→ EXERCISE
From the records below, transcribe only the lines running from the one with "Write part 2" through the one with "return link_mesh(name, V, F, mat, uv=np.concatenate([uv, uv]))". Keep both of those end lines.

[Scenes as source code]
★ ★ ★ ★ ★
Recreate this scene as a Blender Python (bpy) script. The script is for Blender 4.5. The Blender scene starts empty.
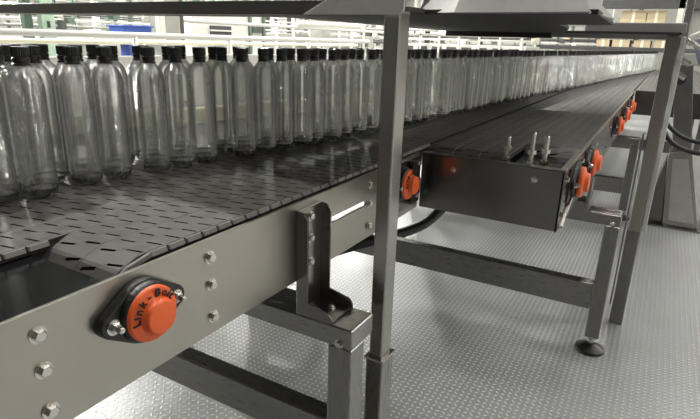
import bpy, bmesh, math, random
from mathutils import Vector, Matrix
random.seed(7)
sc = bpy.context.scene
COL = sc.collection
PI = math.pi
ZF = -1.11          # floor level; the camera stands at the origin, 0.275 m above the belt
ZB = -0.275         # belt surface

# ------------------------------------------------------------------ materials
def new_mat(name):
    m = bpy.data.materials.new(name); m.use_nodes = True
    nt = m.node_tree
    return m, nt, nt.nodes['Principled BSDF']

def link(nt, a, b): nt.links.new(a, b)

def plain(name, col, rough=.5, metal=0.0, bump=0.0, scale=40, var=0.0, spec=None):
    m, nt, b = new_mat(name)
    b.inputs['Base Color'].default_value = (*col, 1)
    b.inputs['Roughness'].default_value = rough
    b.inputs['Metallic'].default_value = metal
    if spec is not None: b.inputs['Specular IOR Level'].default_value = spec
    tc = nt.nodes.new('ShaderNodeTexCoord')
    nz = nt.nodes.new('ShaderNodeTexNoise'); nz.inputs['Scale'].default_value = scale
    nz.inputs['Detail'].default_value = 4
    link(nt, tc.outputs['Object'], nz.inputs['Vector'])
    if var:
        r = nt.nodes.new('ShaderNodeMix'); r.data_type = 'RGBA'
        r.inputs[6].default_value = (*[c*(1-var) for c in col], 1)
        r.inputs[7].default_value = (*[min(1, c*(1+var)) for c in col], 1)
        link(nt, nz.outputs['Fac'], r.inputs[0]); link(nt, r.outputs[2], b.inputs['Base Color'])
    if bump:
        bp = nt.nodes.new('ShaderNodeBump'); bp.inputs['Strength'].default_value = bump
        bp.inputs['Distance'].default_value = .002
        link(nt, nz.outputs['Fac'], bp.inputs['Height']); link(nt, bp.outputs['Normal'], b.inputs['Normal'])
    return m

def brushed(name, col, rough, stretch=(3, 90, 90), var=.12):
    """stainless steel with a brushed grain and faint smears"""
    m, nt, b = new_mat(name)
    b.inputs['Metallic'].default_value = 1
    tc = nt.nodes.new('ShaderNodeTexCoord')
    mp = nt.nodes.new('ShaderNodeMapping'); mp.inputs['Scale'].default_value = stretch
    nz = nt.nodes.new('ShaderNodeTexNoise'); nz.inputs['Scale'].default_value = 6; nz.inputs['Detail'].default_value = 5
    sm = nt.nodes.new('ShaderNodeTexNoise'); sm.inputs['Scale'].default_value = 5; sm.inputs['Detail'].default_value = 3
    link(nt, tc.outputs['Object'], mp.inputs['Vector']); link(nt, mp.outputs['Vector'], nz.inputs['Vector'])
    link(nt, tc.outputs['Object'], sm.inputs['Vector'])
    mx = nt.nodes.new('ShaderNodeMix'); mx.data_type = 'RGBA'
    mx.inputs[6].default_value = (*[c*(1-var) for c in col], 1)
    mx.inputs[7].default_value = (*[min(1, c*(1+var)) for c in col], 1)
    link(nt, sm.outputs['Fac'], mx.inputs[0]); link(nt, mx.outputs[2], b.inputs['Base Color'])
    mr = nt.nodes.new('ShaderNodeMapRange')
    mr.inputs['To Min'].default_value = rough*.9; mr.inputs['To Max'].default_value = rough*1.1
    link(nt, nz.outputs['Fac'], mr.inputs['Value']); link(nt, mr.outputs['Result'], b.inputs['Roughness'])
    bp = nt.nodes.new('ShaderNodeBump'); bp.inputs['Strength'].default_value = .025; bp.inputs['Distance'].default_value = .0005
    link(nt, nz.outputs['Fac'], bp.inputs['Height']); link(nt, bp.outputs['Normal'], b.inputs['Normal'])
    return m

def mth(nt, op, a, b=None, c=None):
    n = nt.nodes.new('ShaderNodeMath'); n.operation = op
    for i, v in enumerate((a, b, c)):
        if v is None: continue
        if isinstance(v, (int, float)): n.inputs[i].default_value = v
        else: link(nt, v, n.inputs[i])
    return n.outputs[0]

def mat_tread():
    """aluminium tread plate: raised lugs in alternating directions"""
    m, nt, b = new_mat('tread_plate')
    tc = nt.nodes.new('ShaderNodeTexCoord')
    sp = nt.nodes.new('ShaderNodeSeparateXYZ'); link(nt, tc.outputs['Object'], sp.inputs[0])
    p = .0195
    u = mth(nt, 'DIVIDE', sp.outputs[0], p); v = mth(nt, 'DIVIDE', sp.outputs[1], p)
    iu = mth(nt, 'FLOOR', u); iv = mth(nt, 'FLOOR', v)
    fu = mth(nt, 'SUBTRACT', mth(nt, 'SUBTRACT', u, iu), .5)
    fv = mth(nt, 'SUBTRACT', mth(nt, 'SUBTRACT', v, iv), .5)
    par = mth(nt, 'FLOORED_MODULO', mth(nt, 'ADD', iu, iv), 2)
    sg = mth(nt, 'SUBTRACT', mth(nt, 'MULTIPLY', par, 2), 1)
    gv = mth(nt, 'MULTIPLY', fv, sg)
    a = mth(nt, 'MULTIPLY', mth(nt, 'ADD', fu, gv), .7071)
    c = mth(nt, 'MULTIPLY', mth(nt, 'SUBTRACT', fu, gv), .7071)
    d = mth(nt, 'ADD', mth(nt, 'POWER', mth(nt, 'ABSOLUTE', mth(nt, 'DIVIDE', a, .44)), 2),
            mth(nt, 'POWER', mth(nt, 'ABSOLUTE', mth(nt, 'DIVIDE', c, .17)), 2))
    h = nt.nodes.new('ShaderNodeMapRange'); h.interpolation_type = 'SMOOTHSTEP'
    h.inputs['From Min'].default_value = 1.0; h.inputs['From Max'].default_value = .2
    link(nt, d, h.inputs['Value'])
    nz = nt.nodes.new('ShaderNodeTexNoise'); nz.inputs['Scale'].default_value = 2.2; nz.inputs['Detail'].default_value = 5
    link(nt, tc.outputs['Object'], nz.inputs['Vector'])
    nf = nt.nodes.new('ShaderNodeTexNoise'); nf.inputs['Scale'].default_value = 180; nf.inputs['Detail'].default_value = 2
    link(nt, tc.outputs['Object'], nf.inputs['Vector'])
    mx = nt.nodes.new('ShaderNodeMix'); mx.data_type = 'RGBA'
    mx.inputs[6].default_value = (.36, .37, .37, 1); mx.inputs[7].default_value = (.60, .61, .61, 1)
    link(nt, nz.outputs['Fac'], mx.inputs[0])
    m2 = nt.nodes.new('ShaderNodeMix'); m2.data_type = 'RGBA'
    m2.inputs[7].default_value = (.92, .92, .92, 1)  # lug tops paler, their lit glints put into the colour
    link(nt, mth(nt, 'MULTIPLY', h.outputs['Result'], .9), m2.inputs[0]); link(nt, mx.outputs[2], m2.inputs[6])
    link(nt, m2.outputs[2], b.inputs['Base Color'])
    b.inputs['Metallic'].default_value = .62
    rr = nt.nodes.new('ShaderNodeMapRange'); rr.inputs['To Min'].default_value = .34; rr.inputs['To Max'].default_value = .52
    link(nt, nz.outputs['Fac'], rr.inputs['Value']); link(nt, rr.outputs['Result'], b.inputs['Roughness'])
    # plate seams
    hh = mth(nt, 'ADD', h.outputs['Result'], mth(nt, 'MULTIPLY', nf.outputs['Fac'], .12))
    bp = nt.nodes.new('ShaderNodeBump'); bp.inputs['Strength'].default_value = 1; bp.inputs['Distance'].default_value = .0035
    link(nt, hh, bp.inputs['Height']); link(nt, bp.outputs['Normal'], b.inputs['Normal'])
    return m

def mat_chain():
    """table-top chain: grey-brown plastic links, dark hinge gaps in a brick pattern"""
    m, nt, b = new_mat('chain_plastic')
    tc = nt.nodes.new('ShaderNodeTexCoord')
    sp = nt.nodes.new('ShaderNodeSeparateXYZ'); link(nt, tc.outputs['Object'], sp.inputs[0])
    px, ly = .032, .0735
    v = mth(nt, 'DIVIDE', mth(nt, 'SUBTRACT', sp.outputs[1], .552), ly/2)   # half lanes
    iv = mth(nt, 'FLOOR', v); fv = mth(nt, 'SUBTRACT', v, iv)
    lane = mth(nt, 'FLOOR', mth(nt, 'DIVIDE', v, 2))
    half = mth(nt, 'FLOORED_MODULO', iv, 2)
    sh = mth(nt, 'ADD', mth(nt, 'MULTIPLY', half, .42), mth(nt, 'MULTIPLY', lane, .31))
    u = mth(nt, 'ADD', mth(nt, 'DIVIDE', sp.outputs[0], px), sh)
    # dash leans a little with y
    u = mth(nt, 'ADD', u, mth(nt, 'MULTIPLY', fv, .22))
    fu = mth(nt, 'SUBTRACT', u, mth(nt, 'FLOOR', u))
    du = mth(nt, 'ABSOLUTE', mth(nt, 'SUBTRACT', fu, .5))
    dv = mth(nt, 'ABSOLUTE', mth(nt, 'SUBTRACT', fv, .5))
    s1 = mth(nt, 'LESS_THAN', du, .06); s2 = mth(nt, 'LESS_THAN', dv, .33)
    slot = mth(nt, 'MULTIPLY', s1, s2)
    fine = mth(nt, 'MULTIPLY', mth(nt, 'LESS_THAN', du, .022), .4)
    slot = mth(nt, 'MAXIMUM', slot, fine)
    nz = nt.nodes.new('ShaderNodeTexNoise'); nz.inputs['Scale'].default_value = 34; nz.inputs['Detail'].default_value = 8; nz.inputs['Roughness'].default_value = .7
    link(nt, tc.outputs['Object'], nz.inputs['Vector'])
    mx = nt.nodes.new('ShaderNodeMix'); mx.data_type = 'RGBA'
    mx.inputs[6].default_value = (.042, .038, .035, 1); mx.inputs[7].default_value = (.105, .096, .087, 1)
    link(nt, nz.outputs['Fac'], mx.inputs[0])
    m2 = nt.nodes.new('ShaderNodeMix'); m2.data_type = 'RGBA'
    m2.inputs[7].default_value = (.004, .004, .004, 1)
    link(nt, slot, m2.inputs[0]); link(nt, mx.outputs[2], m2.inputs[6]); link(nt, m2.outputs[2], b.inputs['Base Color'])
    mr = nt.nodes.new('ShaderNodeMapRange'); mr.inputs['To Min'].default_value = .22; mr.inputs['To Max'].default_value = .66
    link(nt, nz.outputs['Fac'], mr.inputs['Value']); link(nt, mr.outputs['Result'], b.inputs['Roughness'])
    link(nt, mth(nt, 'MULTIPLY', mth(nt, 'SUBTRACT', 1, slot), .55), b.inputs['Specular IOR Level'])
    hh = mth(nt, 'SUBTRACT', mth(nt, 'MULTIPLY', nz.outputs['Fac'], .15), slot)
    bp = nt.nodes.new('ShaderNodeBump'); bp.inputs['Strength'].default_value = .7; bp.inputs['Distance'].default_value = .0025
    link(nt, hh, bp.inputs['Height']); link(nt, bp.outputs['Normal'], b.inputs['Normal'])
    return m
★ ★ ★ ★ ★
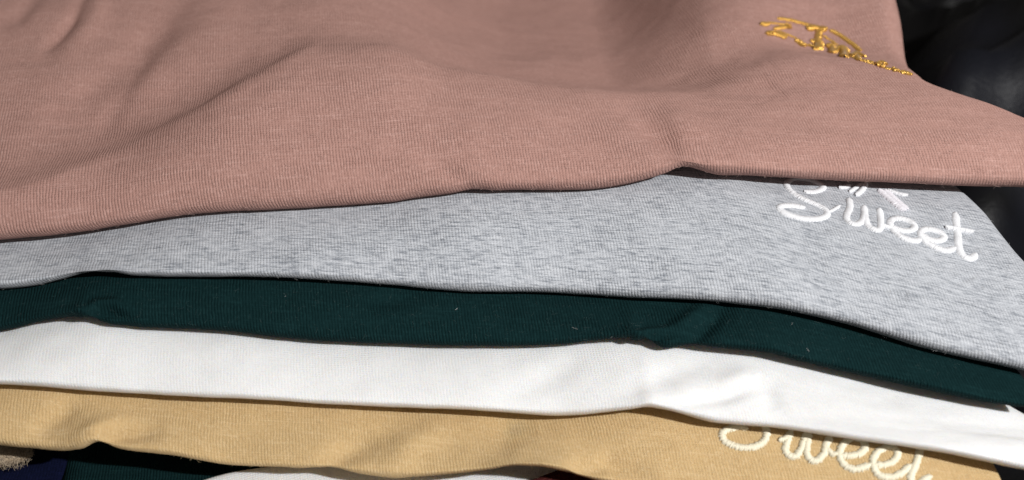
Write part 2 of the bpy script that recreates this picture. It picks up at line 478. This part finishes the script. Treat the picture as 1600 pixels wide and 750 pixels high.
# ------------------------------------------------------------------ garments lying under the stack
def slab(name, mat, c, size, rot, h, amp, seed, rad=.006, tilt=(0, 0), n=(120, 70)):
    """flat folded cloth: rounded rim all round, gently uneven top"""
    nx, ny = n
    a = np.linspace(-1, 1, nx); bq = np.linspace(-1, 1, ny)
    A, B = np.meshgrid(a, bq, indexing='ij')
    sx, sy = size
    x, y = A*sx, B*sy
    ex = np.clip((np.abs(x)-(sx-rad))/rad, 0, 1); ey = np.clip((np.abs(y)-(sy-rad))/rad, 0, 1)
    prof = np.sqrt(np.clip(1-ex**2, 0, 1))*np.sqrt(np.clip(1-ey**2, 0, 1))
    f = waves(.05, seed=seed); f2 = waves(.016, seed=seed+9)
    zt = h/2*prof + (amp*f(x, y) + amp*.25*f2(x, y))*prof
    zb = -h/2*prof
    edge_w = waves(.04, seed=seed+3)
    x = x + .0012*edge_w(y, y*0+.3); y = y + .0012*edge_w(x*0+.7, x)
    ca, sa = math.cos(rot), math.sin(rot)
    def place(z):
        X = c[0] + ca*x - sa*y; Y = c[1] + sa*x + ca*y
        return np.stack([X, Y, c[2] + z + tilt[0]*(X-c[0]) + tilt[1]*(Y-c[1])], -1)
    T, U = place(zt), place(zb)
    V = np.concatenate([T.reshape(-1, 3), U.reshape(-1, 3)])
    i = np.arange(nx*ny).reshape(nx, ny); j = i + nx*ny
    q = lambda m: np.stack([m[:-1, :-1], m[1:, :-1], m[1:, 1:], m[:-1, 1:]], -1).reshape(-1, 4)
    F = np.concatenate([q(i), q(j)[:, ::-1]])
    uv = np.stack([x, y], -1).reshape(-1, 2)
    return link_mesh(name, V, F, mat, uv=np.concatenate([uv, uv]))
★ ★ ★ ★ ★
→ OUTPUT BELOW
Write part 2 of the bpy script that recreates this picture. It picks up at line 478. This part finishes the script. Treat the picture as 1600 pixels wide and 750 pixels high.
# ------------------------------------------------------------------ garments lying under the stack
def slab(name, mat, c, size, rot, h, amp, seed, rad=.006, tilt=(0, 0), n=(120, 70)):
    """flat folded cloth: rounded rim all round, gently uneven top"""
    nx, ny = n
    a = np.linspace(-1, 1, nx); bq = np.linspace(-1, 1, ny)
    A, B = np.meshgrid(a, bq, indexing='ij')
    sx, sy = size
    x, y = A*sx, B*sy
    ex = np.clip((np.abs(x)-(sx-rad))/rad, 0, 1); ey = np.clip((np.abs(y)-(sy-rad))/rad, 0, 1)
    prof = np.sqrt(np.clip(1-ex**2, 0, 1))*np.sqrt(np.clip(1-ey**2, 0, 1))
    f = waves(.05, seed=seed); f2 = waves(.016, seed=seed+9)
    zt = h/2*prof + (amp*f(x, y) + amp*.25*f2(x, y))*prof
    zb = -h/2*prof
    edge_w = waves(.04, seed=seed+3)
    x = x + .0012*edge_w(y, y*0+.3); y = y + .0012*edge_w(x*0+.7, x)
    ca, sa = math.cos(rot), math.sin(rot)
    def place(z):
        X = c[0] + ca*x - sa*y; Y = c[1] + sa*x + ca*y
        return np.stack([X, Y, c[2] + z + tilt[0]*(X-c[0]) + tilt[1]*(Y-c[1])], -1)
    T, U = place(zt), place(zb)
    V = np.concatenate([T.reshape(-1, 3), U.reshape(-1, 3)])
    i = np.arange(nx*ny).reshape(nx, ny); j = i + nx*ny
    q = lambda m: np.stack([m[:-1, :-1], m[1:, :-1], m[1:, 1:], m[:-1, 1:]], -1).reshape(-1, 4)
    F = np.concatenate([q(i), q(j)[:, ::-1]])
    uv = np.stack([x, y], -1).reshape(-1, 2)
    return link_mesh(name, V, F, mat, uv=np.concatenate([uv, uv]))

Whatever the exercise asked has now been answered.